Sir Joseph was a noted legal scholar in the affairs of international monetary law and the key legal architect of the IMF's development. He published more than 20 volumes on the interpretation of the articles of the Fund and other aspects of the international monetary legal system. He was the chief draftsman of the first and second amendments to the Fund's Articles of Agreement. London-born and educated, Sir Joseph received bachelor's and master's degrees in law from the University of London and his doctor of laws from Harvard University.

A year ago the papers came to the Underwood Law Library in more than 100 boxes that are still being organized and cataloged, according to Gail M. Daly, associate dean for library and technology and director of the Underwood Law Library. The collection contains monographs or books on economics, banking and international relations; professional articles authored by Sir Joseph; personal letters and other papers; and professional documents, both paper and on microfilm. Daly said international law materials are a particular strength of the Underwood Law Library, which is the largest private law library in the Southwest.

"Our international holdings include extensive documentation from the United Nations and relevant publications from a number of other international agencies. Sir Joseph's papers will enrich the library's collection of finance, banking and international commerce materials," Daly said.

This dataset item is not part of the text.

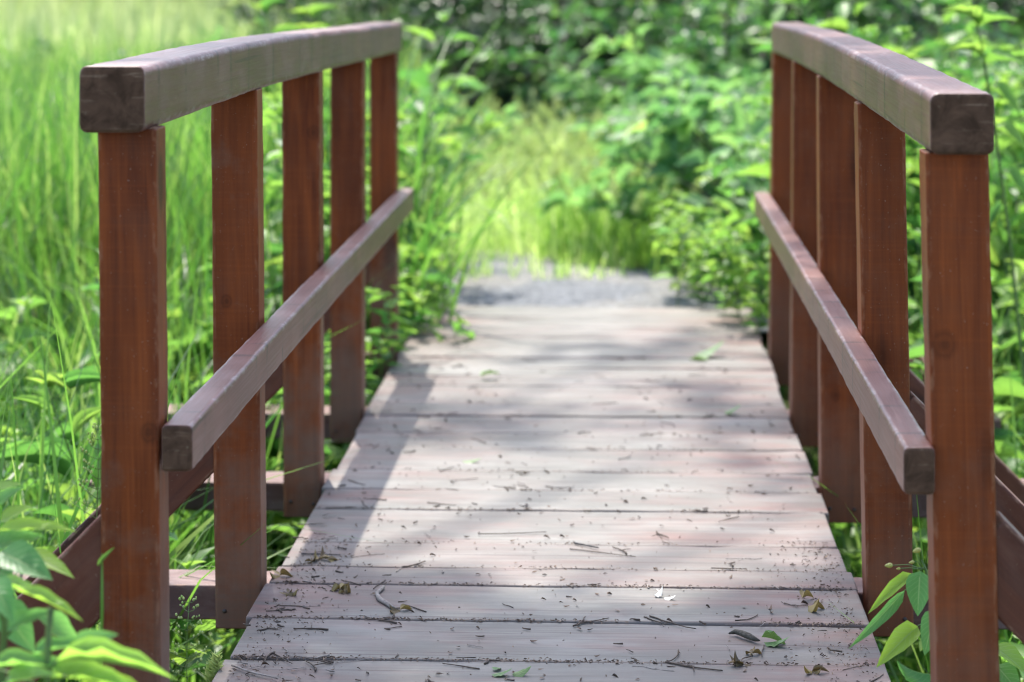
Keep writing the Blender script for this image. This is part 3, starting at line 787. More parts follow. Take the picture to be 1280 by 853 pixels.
# ------------------------------------------------------------------ shrubs and trees
def shrub_meshes(seed, H, R, nb, nleaf, L, W, mat, tmpl=T_OV_S, tint_mu=0.4, tint_sd=0.22, low=0.05):
    rnd = random.Random(seed); rg = np.random.default_rng(seed)
    fol = Bag(); wood = Bag(); P = []; D = []
    for b in range(nb):
        a = 2 * math.pi * b / nb + rnd.gauss(0, 0.4); el_ = rnd.uniform(0.35, 2.2)
        ln = H * rnd.uniform(0.55, 1.0) if el_ > 0.9 else R * rnd.uniform(0.8, 1.2)
        pts = curve_pts((rnd.gauss(0, R * .12), rnd.gauss(0, R * .12), 0), (math.cos(a), math.sin(a), el_), ln, 9, (math.cos(a) * .35, math.sin(a) * .35, -0.35), 0.05, rnd)
        tube(wood, pts, [0.012 * H * (1 - 0.85 * i / 9) for i in range(10)], 5)
        twigs_ = [(pts, 1.0)]
        for k in range(7):
            j = rnd.randint(2, 8); a2 = rnd.uniform(0, 6.28)
            tp = curve_pts(pts[j], (math.cos(a2), math.sin(a2), rnd.uniform(-.2, .9)), R * rnd.uniform(0.25, 0.55), 6, (0, 0, -0.3), 0.06, rnd)
            tube(wood, tp, [0.004 * H * (1 - 0.8 * i / 6) for i in range(7)], 4); twigs_.append((tp, .6))
        per = max(4, int(nleaf / nb / len(twigs_)))
        for tp, _ in twigs_:
            for k in range(per):
                f = (0.15 + 0.85 * rnd.random()) * (len(tp) - 1); j = min(len(tp) - 2, int(f)); p = tp[j].lerp(tp[j + 1], f - j)
                a3 = rnd.uniform(0, 6.28); d = (tp[j + 1] - tp[j]).normalized() * 0.6 + Vector((math.cos(a3), math.sin(a3), rnd.uniform(-.3, .5)))
                p = p + d.normalized() * rnd.uniform(0.0, L * 0.9)
                if p.z < low: p.z = low + rnd.random() * 0.1
                P.append(tuple(p)); D.append(tuple(d))
    n = len(P)
    N = np.stack([rg.normal(0, .45, n), rg.normal(0, .45, n), np.ones(n)], 1)
    ls = L * rg.uniform(0.6, 1.2, n)
    put_leaves(fol, tmpl, P, D, N, ls, ls * W / L, np.clip(rg.normal(tint_mu, tint_sd, n), 0, 1), rg.uniform(0.3, 1.8, n))
    return fol.mesh('foliage', mat), wood.mesh('branches', M['bark'])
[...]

In addition to the room dedication, SMU's Dedman School of Law sponsored a conference as a further tribute to Sir Joseph March 7 that brought about 100 lawyers, business people and students to the SMU campus. The conference, "International Monetary and Financial Law in the New Millennium," featured talks by Francois Gianviti, general counsel of the IMF; Ibrahim Shihata, former general counsel for the IMF and the first director of the OPEC Fund for International Development; and Thomas Baxter, general counsel of the New York Federal Reserve Bank, among others. Other events are planned to mark Sir Joseph's contributions to the development of monetary law as well, including a June 1 conference in London at the British Institute of International and Comparative Law (BIICL), which will be co-sponsored by the SMU Institute of International Banking. The proceedings from both the SMU and the BIICL events will be published in a volume of essays by leading international scholars.